4. Penyuluhan sebagai proses pendidikan, dimana disamping terjadi peningkatan pengetahuan, proses pendidikan mengajarkan masyarakat lebih kritis dan mampu memahami fenomena yang berkembang dalam masyarakat, sehingga apabila masyarakat akan menerapkan suatu teknologi mereka tahu benar apa, bagaimana sebaiknya sesuatu hal baru itu dilaksanakan. Proses ini diharapkan tidak mengajarkan ketergantungan, melainkan mampu mengembangkan kemandirian.
5. Penyuluhan  sebagai proses rekayasa sosial, dimana terciptanya perubahan perilaku dair anggota-anggotanya, seperti yang dikehendaik demi tercapainya peningkatan produksi, pendapatan, dan kesejahteraan kelaurga serta masyarakatnya. Titik beratnya adalah pandangan bahwa perubahan hanya akan terjadi apabila ada campur tangan orang lain, baik institusi pemerintah maupun non pemerintah dalam berbagai aspek kehidupan dalam masyarakat tersebut, sekaligus membutuhkan partisipasi masyarakat desa untuk terlibat di dalamnya. Keikutsertaan masyarakat itu adalah dalam bentuk pernyataan atau kegiatan. Menurut para ahli, ditinjau dari rekayasa sosial, maka waktu memegang peranan penting, yang artinya inovasi yang telah dikenal lebih dulu atau lebih lama akan lebuh mudah diterima masyarakat setempat dibandingkan yang baru dikenal.


DAFTAR PUSTAKA:

Hafsah, Mohammad Jafar. 2009. Penyuluhan Pertanian di Era Otonomi Daerah. Jakarta: PT Pustaka Sinar Harapan.

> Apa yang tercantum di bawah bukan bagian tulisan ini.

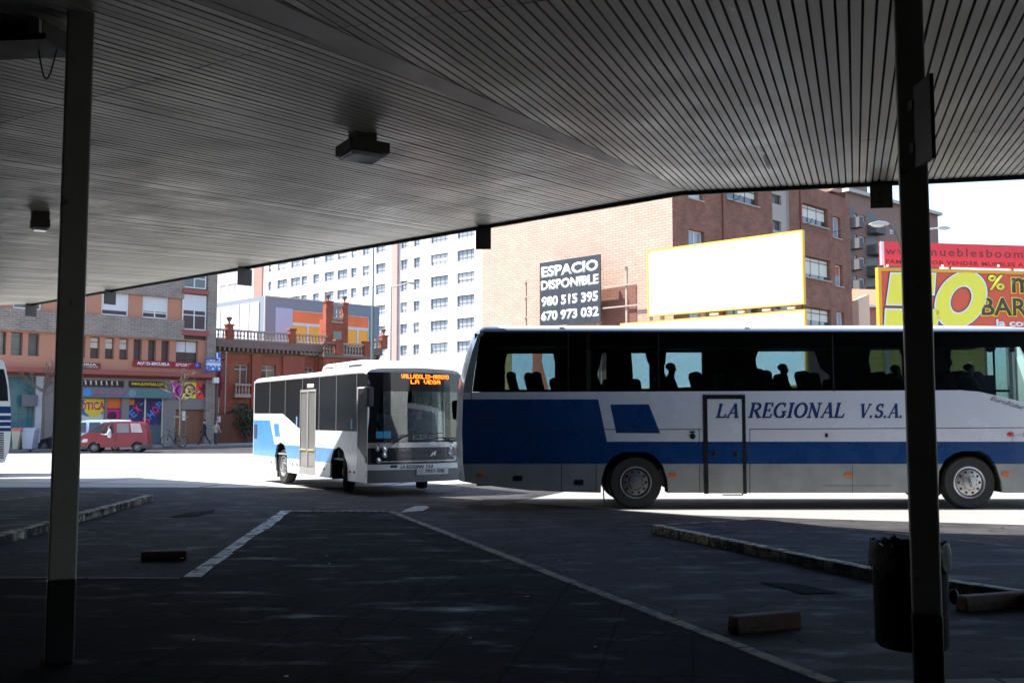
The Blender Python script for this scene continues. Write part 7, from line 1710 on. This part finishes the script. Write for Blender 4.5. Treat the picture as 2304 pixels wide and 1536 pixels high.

Leeuwis, Cees. 2004. Communication for Rural Innovation, Rethinking Agricultural Extension. Oxford : Blackwell Publishing.
Sekretariat Negara R.I. 2006. Undang-undang No. 16 Tahun 2006 Tentang Sistem Penyuluhan Pertanian, Perikanan dan Kehutanan. Jakarta: Sekretariat Negara RI.
Setiana, Lucie. 2005. Teknik Penyuluhan dan Pemberdayaan Masyarakat. Bogor: Penerbit Ghalia Indonesia.
Van den Ban, A.W. and H.S. Hawkins, 1999. Penyuluhan Pertanian. Agnes Dwina Herdiastuti (Pent). Judul Asli : Agricultural Extention (Second Edition).  Yogyakarta: Kanisius.